Regulars will remember the depressing story of the EV1, the electric car GM made and later killed when the legal requirement it fulfilled was removed.

There's a new documentary coming out called "Who Killed The Electric Car?", and so the EV1 - beloved by its owners, hated by the oil industry (and to a lesser extent, GM itself) - is being revisited. My latest post at Gristmill is about a bizarre quote from the head of Rick Wagoner, who now says that cancelling the EV1 was his worst decision as head of GM. To quote myself:
What's truly upsetting is that by Wagoner's own admission here, cutting the EV1 didn't affect profitability. If Wagoner is to be believed, GM would have been no worse off today (admittedly, no great shakes there) if they'd kept the EV1 going.

...

People tend to call us paranoid when we suggest that GM killed its own revolutionary design in a gross act of corporate malfeasance -- collusion with oil companies and a fear of obsolescence.
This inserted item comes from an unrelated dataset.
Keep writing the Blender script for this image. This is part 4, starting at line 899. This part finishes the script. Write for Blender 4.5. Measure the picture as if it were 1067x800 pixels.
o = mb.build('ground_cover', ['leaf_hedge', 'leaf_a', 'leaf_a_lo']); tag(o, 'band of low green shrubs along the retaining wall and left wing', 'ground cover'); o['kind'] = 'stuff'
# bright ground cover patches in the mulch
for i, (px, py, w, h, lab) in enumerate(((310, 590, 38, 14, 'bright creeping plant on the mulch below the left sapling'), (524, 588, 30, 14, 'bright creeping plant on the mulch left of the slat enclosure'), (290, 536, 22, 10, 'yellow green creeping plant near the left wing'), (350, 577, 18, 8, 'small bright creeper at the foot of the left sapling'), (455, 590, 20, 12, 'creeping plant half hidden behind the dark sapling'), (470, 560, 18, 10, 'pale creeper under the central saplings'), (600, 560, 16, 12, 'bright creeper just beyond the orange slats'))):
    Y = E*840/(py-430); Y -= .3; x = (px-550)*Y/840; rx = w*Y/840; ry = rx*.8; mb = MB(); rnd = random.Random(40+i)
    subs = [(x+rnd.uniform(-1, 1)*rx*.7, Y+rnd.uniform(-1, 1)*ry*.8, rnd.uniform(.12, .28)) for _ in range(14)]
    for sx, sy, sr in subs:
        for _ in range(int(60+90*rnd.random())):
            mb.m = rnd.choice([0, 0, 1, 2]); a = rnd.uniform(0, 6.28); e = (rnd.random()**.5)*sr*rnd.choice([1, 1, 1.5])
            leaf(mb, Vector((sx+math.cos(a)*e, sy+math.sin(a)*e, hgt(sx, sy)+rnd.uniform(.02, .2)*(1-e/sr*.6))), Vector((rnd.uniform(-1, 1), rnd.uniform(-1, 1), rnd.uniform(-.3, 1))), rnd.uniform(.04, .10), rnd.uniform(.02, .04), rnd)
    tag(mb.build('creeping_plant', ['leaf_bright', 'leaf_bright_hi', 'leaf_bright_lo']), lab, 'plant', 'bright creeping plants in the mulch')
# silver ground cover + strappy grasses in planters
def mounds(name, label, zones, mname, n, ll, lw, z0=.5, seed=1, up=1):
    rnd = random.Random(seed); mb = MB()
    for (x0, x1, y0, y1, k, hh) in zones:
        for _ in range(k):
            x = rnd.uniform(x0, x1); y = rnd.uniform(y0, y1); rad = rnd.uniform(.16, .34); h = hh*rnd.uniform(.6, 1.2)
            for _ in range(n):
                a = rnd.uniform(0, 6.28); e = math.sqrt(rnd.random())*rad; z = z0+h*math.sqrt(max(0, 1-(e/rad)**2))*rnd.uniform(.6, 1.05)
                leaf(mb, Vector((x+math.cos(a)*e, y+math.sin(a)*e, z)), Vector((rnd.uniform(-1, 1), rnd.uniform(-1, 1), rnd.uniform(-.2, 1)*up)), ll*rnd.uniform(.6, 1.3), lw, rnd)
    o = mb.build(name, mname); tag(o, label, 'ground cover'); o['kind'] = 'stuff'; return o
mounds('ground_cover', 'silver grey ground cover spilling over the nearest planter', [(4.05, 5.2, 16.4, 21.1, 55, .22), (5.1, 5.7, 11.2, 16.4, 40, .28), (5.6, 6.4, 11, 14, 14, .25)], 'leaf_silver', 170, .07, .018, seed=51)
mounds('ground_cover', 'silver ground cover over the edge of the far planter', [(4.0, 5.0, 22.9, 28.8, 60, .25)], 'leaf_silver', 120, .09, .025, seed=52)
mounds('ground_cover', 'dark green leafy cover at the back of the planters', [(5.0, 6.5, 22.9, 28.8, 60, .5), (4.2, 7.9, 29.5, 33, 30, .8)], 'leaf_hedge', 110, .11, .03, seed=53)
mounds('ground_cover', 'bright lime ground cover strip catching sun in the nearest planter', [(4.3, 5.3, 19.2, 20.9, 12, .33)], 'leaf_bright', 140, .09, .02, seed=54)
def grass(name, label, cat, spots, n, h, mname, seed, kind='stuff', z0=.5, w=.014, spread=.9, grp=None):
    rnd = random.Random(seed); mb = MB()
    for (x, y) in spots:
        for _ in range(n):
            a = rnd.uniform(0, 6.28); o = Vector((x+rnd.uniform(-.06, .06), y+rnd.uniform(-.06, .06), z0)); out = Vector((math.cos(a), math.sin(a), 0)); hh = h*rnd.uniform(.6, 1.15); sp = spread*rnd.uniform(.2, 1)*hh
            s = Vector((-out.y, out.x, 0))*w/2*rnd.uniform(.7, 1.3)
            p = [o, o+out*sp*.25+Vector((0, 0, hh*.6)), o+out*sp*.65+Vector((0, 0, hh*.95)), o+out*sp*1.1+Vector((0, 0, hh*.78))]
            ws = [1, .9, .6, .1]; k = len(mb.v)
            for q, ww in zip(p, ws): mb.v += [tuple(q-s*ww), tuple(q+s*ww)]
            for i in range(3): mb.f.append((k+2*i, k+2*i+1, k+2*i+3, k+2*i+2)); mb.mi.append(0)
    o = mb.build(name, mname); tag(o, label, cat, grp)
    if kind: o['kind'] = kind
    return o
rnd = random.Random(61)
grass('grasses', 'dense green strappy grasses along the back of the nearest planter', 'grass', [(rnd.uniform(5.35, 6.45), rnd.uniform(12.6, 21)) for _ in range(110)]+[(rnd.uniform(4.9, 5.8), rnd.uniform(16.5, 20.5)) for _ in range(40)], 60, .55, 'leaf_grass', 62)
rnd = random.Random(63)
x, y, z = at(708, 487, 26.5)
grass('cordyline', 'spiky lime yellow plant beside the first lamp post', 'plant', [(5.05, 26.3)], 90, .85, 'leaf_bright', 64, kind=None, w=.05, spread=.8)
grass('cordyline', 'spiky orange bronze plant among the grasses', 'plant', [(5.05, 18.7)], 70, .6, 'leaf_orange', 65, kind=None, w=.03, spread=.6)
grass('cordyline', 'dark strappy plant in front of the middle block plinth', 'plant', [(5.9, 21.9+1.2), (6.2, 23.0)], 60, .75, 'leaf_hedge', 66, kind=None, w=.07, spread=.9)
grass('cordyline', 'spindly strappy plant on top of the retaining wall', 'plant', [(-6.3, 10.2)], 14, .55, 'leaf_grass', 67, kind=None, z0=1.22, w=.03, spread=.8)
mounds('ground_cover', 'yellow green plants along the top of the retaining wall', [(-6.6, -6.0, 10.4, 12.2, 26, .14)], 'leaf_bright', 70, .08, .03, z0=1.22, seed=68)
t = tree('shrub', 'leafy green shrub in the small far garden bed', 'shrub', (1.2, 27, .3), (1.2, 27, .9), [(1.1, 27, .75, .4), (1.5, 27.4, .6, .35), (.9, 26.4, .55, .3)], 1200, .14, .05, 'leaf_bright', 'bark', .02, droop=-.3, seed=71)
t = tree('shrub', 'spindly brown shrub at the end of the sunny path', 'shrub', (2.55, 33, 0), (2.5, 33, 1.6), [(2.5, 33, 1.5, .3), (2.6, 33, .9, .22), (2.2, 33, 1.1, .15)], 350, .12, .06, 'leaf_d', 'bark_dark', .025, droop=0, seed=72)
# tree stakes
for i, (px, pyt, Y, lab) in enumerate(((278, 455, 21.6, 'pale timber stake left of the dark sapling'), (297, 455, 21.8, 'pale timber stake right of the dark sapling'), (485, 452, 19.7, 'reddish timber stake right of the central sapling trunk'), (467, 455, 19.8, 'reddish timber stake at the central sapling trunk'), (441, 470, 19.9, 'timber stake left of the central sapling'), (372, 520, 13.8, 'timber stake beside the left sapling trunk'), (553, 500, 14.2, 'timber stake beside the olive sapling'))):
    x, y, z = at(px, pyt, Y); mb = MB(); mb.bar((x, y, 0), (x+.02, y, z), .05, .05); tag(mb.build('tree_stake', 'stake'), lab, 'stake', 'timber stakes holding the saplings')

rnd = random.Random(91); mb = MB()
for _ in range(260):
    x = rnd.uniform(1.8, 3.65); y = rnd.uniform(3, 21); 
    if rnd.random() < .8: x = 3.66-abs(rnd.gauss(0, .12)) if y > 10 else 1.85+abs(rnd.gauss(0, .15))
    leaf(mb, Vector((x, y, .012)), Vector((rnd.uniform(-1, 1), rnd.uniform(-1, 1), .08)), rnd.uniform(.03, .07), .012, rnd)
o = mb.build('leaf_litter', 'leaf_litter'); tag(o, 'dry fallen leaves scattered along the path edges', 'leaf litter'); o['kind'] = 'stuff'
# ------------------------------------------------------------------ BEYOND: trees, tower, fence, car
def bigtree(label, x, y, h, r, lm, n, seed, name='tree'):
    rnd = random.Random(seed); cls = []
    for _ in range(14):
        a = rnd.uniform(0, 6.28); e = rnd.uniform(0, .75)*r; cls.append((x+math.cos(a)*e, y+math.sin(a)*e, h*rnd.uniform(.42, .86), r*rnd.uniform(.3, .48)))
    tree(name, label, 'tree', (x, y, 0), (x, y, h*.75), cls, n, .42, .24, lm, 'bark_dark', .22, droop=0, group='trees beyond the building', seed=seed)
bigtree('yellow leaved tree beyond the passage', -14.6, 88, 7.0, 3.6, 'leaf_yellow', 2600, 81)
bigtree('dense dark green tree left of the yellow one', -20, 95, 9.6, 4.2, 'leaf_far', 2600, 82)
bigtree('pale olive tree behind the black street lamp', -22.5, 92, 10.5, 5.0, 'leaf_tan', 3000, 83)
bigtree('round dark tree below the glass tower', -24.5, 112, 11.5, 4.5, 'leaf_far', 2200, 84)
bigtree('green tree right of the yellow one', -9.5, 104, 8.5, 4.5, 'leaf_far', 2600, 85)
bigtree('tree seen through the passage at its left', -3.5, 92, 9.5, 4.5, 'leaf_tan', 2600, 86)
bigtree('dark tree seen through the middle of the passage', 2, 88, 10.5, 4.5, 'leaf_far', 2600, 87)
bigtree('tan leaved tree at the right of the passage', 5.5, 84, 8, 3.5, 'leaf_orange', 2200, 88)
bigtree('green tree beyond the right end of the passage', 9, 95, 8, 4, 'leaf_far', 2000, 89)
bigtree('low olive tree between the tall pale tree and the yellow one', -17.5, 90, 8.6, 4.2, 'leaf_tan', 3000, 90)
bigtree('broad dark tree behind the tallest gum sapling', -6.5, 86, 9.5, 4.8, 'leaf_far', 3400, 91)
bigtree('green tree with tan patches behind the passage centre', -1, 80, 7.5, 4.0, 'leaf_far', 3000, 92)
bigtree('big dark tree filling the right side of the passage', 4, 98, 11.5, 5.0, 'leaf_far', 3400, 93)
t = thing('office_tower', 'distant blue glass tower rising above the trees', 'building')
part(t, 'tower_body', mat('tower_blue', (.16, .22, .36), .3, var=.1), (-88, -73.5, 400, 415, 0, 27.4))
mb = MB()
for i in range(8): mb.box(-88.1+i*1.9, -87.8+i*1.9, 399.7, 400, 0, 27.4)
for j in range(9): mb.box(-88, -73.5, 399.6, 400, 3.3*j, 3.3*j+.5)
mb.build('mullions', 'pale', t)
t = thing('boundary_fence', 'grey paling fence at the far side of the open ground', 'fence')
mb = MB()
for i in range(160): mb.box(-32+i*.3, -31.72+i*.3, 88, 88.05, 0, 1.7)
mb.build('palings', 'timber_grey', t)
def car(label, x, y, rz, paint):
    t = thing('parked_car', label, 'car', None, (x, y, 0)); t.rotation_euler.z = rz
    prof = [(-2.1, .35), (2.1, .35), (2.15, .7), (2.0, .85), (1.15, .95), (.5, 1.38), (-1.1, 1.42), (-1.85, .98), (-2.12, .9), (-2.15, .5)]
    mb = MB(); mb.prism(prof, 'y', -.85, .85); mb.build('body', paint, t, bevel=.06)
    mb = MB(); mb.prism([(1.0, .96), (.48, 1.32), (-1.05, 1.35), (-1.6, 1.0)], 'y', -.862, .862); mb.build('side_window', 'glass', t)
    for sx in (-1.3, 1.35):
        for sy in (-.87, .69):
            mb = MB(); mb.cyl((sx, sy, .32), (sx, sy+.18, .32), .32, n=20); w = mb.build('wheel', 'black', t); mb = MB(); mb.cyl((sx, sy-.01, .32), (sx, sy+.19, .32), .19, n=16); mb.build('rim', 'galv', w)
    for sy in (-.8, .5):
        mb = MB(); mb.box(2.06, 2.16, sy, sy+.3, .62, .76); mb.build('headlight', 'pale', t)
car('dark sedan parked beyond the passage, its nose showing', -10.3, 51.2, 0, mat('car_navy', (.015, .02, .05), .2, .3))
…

It may be just a slip of the tongue, but if Wagoner means what he says, then the conventional explanation -- the EV1 was a money loser -- just became inoperative.
An additional note - that I didn't put in the Gristmill post - is that in 1998, GM was exhibiting a hybrid variant of the EV1 in auto shows that got 80+ mpg, which would have made it the most efficient car in the world, even today.

When GM is bought up by Toyota and sold for scrap, I hope someone remembers that.